Help picking up a 16' canoe

Just won an auction of an Old Town 16’ 59 lbs boat. I need to carry it 300 miles home on a 4Runner that has an OEM roof rack. There are 2 cross-bars about 3 ft apart.

Please help to tell me how much and what type of roof I need to bring. I have couple 1.5 inch wide tie-down already. Do I need any foam block?

Happy paddling.


Check out “Guidelines” on this site

– Last Updated: Dec-18-05 3:55 PM EST –

Having cross bars that are only three feet apart doesn't sound like the best starting point, but you can make it work. It makes no difference if you use tie-down straps or rope. I prefer rope because you can do so many more things with it (if you know knots). Look at the diagrams of how to tie down a canoe in the "Guidelines" section of this website, and then think about adding some additional tie-downs as follows: Instead of just tying to the bow and stern for end anchorage, tie two ropes each to thwarts toward the middle of the boat too as follows. A pair of ropes from your front bumper (or thereabouts) to a thwart a few feet to the rear of the bow will prevent the boat from sliding toward the rear (the nearly-vertical lines from the bow to the bumper won't help much in that regard). Do the same at the rear: Provide a pair of ropes going from the bumper to a thwart that is a few feet away from the stern to prevent the boat from sliding forward when you hit the brake. Also consider adding a rope at each corner of your roof rack which wraps around the boat and re-attaches at the starting point (each of these ropes should be at the extreme forward and rearward edges of your roof rack, where the rack actually anchors tot eh roof. This will be at least several inches farther toward the front and rear of your vehicle than the actual cross-bar locations). Four such looped ropes will prevent the boat from shifting sideways or or "twisting", where the bow slides right and the stern slides left (or visa versa).
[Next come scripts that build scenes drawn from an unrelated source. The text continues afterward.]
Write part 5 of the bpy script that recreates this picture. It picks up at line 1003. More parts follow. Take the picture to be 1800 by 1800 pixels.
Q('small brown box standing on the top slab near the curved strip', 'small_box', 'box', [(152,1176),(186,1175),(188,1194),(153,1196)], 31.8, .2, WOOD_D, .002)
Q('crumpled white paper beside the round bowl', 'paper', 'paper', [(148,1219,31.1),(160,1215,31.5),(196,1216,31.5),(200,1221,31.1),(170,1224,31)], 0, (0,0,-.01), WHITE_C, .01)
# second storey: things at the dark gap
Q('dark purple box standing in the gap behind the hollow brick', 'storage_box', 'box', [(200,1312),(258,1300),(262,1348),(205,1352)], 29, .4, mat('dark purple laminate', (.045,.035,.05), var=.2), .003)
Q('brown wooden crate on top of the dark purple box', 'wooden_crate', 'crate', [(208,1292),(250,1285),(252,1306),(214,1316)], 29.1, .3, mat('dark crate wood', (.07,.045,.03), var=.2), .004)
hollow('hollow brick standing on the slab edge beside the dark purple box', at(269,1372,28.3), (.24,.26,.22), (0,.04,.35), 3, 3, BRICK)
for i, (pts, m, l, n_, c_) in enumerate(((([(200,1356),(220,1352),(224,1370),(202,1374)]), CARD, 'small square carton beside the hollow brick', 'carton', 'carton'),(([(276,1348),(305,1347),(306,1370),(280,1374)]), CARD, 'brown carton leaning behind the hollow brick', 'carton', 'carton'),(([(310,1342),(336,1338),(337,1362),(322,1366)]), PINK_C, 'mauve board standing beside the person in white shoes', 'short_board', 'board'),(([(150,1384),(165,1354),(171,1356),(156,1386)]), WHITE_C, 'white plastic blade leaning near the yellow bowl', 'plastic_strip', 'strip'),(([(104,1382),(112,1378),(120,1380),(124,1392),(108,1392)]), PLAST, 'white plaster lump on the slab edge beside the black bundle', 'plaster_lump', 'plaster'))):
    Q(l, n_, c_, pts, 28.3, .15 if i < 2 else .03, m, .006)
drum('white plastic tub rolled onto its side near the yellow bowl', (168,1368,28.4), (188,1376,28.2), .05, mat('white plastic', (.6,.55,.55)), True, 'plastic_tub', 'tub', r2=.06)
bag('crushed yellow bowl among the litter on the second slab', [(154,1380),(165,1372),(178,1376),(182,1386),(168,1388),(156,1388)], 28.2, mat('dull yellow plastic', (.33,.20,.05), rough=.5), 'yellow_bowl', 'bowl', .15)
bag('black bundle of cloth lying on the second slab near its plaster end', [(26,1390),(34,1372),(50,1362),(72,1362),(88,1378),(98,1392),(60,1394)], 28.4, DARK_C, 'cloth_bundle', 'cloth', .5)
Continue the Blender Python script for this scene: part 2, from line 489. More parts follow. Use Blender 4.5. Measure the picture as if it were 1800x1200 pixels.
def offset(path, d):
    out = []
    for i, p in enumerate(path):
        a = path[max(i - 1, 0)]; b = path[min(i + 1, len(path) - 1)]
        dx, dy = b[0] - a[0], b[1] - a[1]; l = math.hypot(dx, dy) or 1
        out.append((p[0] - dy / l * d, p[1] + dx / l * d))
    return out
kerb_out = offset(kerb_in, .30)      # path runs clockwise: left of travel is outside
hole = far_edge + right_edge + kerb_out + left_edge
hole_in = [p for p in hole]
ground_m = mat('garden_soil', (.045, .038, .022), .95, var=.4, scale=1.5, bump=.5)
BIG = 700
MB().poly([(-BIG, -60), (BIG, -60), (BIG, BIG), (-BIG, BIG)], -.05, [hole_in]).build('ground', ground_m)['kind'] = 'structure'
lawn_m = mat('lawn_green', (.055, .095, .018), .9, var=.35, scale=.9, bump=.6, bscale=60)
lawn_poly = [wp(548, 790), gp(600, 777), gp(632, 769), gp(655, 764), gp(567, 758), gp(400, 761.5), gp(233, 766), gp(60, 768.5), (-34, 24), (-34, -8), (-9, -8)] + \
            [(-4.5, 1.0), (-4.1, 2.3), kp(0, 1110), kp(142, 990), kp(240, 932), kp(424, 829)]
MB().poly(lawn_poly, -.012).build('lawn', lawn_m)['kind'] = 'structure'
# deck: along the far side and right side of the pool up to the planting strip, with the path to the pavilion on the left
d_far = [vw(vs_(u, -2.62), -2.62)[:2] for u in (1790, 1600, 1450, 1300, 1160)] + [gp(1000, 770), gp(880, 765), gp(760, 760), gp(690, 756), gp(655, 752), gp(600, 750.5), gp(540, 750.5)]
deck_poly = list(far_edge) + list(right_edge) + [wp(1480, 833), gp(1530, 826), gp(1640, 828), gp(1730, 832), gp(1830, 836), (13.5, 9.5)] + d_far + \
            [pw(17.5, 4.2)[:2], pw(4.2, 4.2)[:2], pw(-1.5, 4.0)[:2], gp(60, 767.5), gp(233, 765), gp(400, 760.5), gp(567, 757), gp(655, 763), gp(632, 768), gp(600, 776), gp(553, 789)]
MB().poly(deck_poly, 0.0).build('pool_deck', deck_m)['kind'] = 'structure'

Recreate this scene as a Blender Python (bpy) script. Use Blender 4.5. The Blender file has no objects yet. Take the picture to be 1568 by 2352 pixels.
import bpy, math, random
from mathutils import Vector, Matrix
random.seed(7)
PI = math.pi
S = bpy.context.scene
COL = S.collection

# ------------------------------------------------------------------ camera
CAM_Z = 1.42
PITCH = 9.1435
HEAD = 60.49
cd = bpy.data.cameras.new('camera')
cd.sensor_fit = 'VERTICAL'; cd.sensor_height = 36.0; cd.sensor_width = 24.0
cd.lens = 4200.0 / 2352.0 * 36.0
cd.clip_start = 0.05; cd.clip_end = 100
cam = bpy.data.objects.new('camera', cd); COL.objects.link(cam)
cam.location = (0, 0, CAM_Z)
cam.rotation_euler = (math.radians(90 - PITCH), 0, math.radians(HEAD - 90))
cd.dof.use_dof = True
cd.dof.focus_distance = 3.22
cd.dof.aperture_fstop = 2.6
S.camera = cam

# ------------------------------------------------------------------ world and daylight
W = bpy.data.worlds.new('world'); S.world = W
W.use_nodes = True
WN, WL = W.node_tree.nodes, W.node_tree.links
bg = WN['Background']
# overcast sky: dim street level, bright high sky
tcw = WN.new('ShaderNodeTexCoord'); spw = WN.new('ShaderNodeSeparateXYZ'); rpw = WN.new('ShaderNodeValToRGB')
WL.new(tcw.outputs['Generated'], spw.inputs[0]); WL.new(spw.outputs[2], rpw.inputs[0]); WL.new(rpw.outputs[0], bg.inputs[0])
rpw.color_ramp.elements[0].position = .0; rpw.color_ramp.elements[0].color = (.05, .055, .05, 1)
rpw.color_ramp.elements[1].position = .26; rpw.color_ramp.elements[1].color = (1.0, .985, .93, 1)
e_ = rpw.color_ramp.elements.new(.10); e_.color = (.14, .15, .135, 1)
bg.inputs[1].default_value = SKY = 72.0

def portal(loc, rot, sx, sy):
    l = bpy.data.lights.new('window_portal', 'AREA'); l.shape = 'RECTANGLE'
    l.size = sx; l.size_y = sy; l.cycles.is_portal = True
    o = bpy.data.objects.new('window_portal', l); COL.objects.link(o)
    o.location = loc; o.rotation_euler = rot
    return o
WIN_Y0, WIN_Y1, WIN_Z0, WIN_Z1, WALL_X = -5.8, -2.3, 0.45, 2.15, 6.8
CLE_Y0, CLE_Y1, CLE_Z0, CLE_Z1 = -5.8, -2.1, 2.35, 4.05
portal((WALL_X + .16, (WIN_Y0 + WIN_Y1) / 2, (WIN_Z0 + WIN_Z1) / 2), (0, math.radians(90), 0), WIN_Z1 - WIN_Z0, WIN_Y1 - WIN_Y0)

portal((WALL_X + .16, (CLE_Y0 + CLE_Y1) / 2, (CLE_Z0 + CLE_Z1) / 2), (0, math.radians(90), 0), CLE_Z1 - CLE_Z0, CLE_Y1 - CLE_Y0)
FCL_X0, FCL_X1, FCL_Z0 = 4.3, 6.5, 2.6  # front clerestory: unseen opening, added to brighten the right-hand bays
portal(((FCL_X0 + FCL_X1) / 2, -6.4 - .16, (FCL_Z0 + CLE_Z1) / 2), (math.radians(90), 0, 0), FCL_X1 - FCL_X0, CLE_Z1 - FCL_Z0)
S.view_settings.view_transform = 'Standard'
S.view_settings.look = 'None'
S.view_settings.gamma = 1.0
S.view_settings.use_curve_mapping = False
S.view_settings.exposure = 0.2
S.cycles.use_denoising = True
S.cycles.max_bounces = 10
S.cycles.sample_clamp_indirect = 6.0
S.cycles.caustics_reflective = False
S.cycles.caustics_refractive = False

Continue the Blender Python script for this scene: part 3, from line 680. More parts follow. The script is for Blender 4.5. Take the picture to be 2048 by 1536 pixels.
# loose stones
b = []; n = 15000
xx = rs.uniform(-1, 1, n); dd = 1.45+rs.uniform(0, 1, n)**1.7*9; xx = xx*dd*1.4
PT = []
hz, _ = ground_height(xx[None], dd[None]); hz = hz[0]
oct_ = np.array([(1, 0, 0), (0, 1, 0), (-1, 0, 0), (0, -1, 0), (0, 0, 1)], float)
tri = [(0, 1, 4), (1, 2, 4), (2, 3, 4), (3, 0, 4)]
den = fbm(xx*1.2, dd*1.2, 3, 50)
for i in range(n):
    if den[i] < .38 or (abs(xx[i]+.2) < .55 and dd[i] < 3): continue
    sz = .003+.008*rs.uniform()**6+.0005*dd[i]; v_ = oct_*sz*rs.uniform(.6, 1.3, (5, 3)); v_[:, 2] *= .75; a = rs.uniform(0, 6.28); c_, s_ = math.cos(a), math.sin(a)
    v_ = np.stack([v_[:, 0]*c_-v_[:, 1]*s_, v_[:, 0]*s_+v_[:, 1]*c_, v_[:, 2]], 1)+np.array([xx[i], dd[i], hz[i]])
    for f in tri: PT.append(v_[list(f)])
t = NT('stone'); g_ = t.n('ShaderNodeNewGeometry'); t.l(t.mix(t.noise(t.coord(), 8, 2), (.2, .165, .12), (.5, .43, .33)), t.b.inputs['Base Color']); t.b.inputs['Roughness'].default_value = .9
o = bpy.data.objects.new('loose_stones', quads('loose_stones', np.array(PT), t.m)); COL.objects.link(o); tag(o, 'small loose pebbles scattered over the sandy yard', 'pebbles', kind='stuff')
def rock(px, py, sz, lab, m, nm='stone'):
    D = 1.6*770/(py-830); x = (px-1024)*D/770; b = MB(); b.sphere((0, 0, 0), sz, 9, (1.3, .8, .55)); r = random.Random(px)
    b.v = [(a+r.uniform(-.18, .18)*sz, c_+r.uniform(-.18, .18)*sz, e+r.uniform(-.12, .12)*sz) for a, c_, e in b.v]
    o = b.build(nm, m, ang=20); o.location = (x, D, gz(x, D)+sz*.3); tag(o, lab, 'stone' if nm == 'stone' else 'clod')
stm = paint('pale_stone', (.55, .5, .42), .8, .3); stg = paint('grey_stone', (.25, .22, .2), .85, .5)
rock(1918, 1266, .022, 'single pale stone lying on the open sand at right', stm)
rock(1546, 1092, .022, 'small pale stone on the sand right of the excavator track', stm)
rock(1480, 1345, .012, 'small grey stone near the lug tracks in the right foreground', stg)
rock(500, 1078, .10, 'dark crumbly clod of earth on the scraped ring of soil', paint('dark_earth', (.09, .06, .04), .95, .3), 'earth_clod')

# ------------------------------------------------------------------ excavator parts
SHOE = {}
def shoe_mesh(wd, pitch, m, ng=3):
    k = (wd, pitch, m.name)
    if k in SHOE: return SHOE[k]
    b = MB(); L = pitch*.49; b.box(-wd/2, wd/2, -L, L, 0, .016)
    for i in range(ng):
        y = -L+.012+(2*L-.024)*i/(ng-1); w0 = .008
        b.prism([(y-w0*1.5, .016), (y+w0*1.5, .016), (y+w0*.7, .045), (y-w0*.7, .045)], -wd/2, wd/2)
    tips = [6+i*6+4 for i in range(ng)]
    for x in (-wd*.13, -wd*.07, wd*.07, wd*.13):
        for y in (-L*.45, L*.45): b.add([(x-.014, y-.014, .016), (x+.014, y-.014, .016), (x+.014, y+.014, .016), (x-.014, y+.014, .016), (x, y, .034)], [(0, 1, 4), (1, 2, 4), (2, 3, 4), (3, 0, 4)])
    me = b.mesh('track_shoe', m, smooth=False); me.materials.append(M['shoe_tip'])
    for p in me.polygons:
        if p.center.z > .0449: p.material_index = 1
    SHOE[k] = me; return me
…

These extra tie-downs will do much much more to keep the boat from slipping around or your roof rack than simply cranking down your main straps extra tight. With the main support points being so close together (three feet), the wind will have a lot of leverage on those far-out ends of the boat to pry the boat around, and anchoring the boat against such movement is a good idea.

Re 4R racks…

– Last Updated: Dec-18-05 5:13 PM EST –

We carry canoes/kayaks all the time on our 4R - bars are about that far apart - usually use web straps/ropes as belly straps on each rack crossbar, and good bow and stern lines tied off to the tow eyes beneath the truck front and back. Can send you a few pix if you want 'em.
Just take it easy at first - we go the legal limit - and check straps/ropes every time you stop for coffee, etc. Have never had a problem in years and thousands of miles of driving.